Falk ist 1827 geboren; sein Vater war früher Prediger und Consistorialrath an der Hofkirche in Breslau und ist jetzt Pastor zu Waldau bei Liegnitz. Nach vollendeten Studien war Falk gegen Ende der fünfziger Jahre Staatsanwalt erst in Lyck, dann in Glogau. Der Umstand, daß er hier die Bearbeitung der vierten Auflage des sogenannten „Fünfmännerbuchs“ besorgte (– einer Sammlung von Ergänzungen zum allgemeinen Landrecht, die gemeinsam von Gräff, Koch, Wentzel, Rönne und Heinrich Simons, damals sämmtlich in Breslau, hergestellt worden war und für jeden preußischen Juristen eine Unentbehrlichkeit ist –), wandte das Auge der „neuen Aera“ auf ihn und veranlaßte seine Versetzung nach Berlin und in das Justizministerium. Damals ward er auch Mitglied des Abgeordnetenhauses, ohne sich darin besonders hervorzuthun. Das Ministerium Graf Lippe schob ihn zum praktischen Dienst, als Appellationsgerichtsrath, bei Seite; dagegen fand es dessen Nachfolger angemessen, Falk wieder in’s Ministerium zu sich zu nehmen und ihn zum Geheimen Oberjustizrath und vortragenden Rath zu befördern.
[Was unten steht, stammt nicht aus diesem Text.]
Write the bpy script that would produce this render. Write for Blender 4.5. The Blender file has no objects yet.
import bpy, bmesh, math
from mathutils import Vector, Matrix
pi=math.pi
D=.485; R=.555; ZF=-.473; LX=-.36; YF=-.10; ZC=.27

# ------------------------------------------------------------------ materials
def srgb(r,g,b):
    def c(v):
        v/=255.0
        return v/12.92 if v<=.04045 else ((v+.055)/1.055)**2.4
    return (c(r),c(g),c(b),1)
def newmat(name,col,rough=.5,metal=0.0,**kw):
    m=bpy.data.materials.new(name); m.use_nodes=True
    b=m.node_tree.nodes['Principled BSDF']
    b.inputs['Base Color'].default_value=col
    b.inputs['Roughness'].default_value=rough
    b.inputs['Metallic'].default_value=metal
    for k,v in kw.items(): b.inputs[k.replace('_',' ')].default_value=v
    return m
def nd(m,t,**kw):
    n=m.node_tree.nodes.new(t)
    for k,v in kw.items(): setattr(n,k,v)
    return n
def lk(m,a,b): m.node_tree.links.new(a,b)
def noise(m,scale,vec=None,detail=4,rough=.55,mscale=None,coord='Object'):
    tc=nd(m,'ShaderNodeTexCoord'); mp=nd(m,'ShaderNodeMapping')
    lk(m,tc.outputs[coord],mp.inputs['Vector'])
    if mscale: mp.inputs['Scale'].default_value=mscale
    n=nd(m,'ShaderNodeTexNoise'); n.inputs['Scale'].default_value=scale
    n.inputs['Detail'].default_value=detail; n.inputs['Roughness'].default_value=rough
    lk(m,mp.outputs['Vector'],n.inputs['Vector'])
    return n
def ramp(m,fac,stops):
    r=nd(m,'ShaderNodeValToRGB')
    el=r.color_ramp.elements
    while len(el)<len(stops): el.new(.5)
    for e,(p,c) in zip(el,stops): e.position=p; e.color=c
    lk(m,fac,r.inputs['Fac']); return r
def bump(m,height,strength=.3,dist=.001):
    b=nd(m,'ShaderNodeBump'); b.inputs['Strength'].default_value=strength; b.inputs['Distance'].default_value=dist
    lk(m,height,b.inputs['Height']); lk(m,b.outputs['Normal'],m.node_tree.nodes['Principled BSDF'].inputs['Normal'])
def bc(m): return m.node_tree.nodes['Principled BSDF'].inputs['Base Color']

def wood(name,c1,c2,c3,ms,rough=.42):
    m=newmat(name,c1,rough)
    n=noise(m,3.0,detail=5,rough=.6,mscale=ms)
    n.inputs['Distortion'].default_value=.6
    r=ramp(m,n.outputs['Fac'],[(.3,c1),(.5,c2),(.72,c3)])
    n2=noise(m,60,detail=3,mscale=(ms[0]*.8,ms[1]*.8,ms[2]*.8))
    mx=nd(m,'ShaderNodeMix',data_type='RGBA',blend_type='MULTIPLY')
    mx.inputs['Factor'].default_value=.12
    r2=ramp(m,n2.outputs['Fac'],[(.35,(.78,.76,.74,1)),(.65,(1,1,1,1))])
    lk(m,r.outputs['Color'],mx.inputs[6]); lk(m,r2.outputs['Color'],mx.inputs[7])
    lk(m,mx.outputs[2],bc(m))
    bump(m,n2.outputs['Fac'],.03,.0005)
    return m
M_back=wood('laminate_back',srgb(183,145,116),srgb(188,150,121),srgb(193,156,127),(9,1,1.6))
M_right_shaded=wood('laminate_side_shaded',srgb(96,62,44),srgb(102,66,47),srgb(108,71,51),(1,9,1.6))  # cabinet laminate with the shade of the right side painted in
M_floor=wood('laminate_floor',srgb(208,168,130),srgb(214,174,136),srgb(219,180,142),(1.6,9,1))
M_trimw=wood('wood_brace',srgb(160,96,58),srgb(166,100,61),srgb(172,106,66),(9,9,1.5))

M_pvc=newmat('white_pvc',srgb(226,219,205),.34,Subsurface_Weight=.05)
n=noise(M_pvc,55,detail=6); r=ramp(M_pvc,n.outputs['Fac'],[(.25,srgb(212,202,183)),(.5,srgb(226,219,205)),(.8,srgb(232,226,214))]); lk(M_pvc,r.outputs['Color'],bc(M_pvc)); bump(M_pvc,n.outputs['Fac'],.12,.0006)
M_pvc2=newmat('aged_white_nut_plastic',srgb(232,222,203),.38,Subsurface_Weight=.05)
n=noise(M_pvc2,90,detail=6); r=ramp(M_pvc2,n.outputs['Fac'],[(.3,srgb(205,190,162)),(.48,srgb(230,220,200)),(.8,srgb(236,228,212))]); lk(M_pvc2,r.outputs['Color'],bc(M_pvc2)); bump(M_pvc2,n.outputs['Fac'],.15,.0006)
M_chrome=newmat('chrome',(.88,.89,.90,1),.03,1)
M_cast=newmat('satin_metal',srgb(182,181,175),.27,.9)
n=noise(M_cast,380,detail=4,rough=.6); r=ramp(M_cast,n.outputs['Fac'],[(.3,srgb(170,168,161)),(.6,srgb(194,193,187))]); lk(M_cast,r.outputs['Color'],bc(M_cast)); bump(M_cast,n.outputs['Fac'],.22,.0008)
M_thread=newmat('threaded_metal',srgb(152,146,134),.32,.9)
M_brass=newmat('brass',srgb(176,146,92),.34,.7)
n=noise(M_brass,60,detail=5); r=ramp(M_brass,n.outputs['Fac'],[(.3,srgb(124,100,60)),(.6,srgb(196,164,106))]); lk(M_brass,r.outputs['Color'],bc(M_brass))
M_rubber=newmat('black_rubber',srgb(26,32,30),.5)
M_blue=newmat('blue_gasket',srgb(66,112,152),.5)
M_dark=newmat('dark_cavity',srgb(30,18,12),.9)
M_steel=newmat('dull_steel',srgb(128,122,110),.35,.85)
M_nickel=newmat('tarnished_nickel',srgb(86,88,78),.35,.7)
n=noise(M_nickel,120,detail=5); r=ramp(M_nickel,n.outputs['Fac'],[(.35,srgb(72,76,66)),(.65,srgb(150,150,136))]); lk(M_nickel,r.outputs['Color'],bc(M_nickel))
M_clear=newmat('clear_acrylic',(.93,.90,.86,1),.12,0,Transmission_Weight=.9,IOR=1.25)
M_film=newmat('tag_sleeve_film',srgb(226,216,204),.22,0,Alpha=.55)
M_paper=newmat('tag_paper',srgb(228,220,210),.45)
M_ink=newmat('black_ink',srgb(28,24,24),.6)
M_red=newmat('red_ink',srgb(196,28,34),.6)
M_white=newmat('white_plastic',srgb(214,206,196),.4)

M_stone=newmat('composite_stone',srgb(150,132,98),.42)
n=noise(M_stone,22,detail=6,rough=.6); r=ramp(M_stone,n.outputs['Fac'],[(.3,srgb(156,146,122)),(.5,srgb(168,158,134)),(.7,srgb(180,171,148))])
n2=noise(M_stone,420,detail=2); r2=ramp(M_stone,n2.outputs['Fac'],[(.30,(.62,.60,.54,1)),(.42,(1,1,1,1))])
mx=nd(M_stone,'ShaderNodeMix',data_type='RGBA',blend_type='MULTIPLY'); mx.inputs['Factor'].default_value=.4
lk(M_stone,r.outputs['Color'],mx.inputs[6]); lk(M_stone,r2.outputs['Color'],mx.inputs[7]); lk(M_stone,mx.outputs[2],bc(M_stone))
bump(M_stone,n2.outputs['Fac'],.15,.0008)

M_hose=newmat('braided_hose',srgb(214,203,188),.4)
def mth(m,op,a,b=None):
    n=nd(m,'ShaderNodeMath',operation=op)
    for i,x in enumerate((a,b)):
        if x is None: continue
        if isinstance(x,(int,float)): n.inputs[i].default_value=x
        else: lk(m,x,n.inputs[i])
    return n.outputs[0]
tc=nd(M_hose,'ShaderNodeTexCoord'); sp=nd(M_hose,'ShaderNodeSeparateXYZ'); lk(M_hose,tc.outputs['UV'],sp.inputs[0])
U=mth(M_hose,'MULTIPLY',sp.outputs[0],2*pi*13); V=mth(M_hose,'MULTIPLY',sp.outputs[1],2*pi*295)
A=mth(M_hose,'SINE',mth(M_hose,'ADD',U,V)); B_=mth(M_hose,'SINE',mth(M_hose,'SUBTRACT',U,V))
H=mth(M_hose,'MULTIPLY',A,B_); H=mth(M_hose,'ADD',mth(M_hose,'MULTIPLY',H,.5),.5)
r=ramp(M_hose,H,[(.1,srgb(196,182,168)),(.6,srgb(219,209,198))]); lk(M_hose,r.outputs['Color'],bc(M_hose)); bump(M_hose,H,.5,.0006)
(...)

Diese Stellung brachte ihn auch in den Bundesrath, wo er als Commissarius der preußischen Regierung beschäftigt und bei der Ausarbeitung der Gesetzesvorlagen über das neue Strafgesetzbuch so hervorragend thätig war, daß Fürst Bismarck in dieser Bundesrathssitzung Gelegenheit erhielt, den Mann darnach zu prüfen, ob er Geist, Muth und Kraft genug besitze, um Das wieder gut zu machen, was sein Vorgänger in langen, leider nur allzu wohl ausgenutzten Jahren an Kopf und Herz, Wissen und Glauben, Schule und Kirche, kurz an allem durch Bildung zu erreichenden Menschenglück in Preußen und darüber hinaus zusammengesündigt. Zu dem Wunsche, daß dem neuen Minister Kopf, Herz und Arm zu diesem Kampfe gesegnet sei, spricht jeder ehrliche Deutsche laut und freudig sein Amen.